Hi,

I pushed a series of code fixes to cython-unstable to support running the
compiler in Python 3.1 and to run the test suite as usual, just by calling
runtests.py. Enabling that made me realise that Cython still isn't Py3
clean, as there are still issues related to byte strings, mostly when
writing them out to the C code stream. A lovely example is that

        "some unicode string formatted with %s" % some_byte_string

didn't work, as it results in this:

        "some unicode string formatted with b'byte string content'"

being written. These problems appear in the weirdest and best hidden
places. For example, the "compile/c_directives" test fails because a
(defaulted?) buffer option pops up from the middle of nowhere that is (for
whatever reason) encoded as a byte string and gets passed on as a keyword
argument. In Py3, keyword argument names must be unicode, so you get a
beautiful compiler crash.

Another problem is string comparisons. Byte strings and unicode strings
never compare equal in Py3, even when they look exactly the same. So we get
a couple of test failures due to unknown or misinterpreted names, and a
couple of failing doctests because the output contains a 'b' prefix at some
point.

Regarding code generation: given that all generated code gets written as
Unicode strings in Py3, I decided to go the route of fake-decoding byte
strings from ISO-8859-1 to Unicode (which generates character code points
from 0-255 that are identical to the original byte sequence), and then
re-encoding the written C code as ISO-8859-1 on its way into the target
file to make them re-appear as the correct bytes.
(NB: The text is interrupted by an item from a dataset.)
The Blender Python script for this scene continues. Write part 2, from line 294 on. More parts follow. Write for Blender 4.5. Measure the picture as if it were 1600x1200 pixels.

This is slightly hackish,
but everything else would largely complicate the way we write strings into
the code stream. To work around this, I gave the BytesLiteral class its own
__str__() method that returns a 'decoded' unicode string, so that %
formatting on unicode strings works now.

I'll keep carving my way through the code to find the places to fix.
However, I would already like to ask the other core developers to install
the official Python 3.1 release and to make a test run on that platform
part of your normal test cycle. It's easy to get things wrong, but now that
it's easy to run the test suite, I hope it'll also become easier to catch
unexpected problems before non-portable code gets committed.

It would be great if you could run the test suite on your side and skip
through the failures to check for tests and tested code that you are
familiar with. There are definitely tests where it would take me quite a
while to even finger point the place where things go wrong.